May 7, 2004
"Any Forces That Seek to Impose Their Will on Other Nations Will Surely Fail"
The 50th Anniversary of Dien Bien Phu
By AHMAD FARUQUI
On May 7, people from the world over will gather at Dien Bien Phu to commemorate one of the most important battles of the twentieth century. On that date in 1954, the People's Army of Vietnam (Vietminh) inflicted a decisive military defeat on the French army.
The battlefield is located in a river valley 500 km northwest of the capital, Hanoi, near the border with Laos and China. The history of struggle is ingrained in Vietnamese character. And, for more than a thousand years, Hanoi symbolized their resistance to Chinese domination. Then, in 1873, a French expeditionary force sacked Hanoi's citadel, and expropriated Hanoi into the seat of France's Indochina Empire.

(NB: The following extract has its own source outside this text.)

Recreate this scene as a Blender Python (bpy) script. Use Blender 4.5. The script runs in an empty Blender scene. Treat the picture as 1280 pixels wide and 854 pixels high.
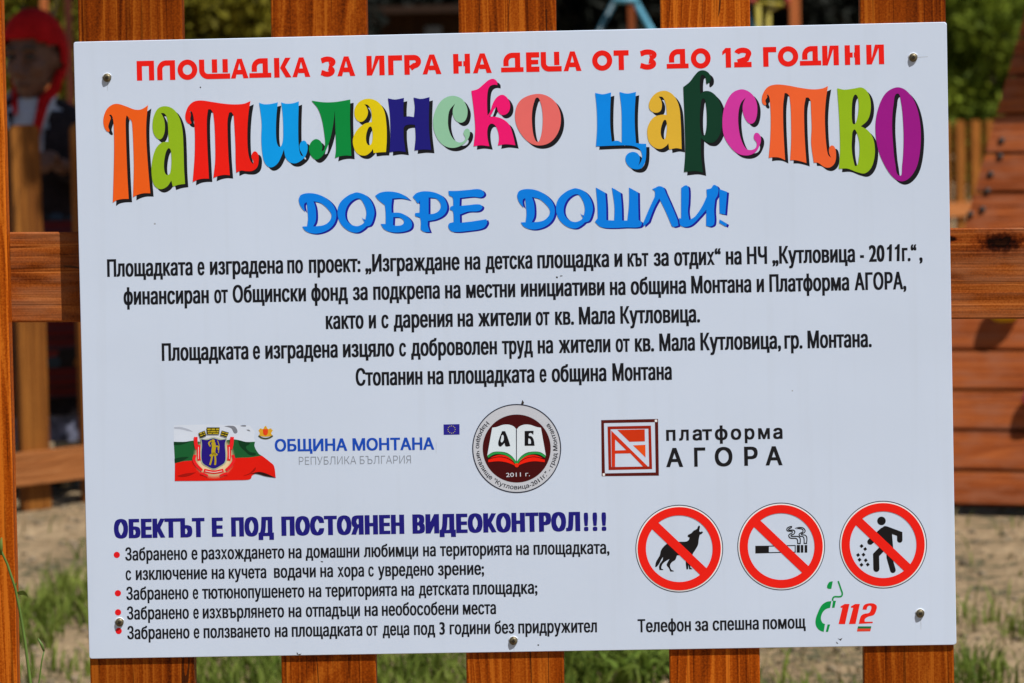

In 1953, as the colonial era drew to a close, the French began to negotiate the terms of their withdrawal with the Vietnamese at Geneva. To strengthen their bargaining position, the French sought to defeat the Vietminh on the battlefield.
By March of the following year, French Col. Christian de Castries had gathered a force of 16,000 soldiers at Dien Bien Phu. The architect of the new strategy was Gen. Henri Navarre, who had taken over as the commander-in-chief of the French Expeditionary Corps in Indochina. Navarre wanted to defend northern Vietnam and Laos, but he also hoped to draw Giap's elusive Vietminh into a large-scale confrontation. He believed that his paratroopers, foreign legionnaires, armored vehicles, and fighter-bombers would destroy the communist Vietminh once and for all. Navarre, however, had overestimated his force's strength and underestimated the tenacity of the Vietminh.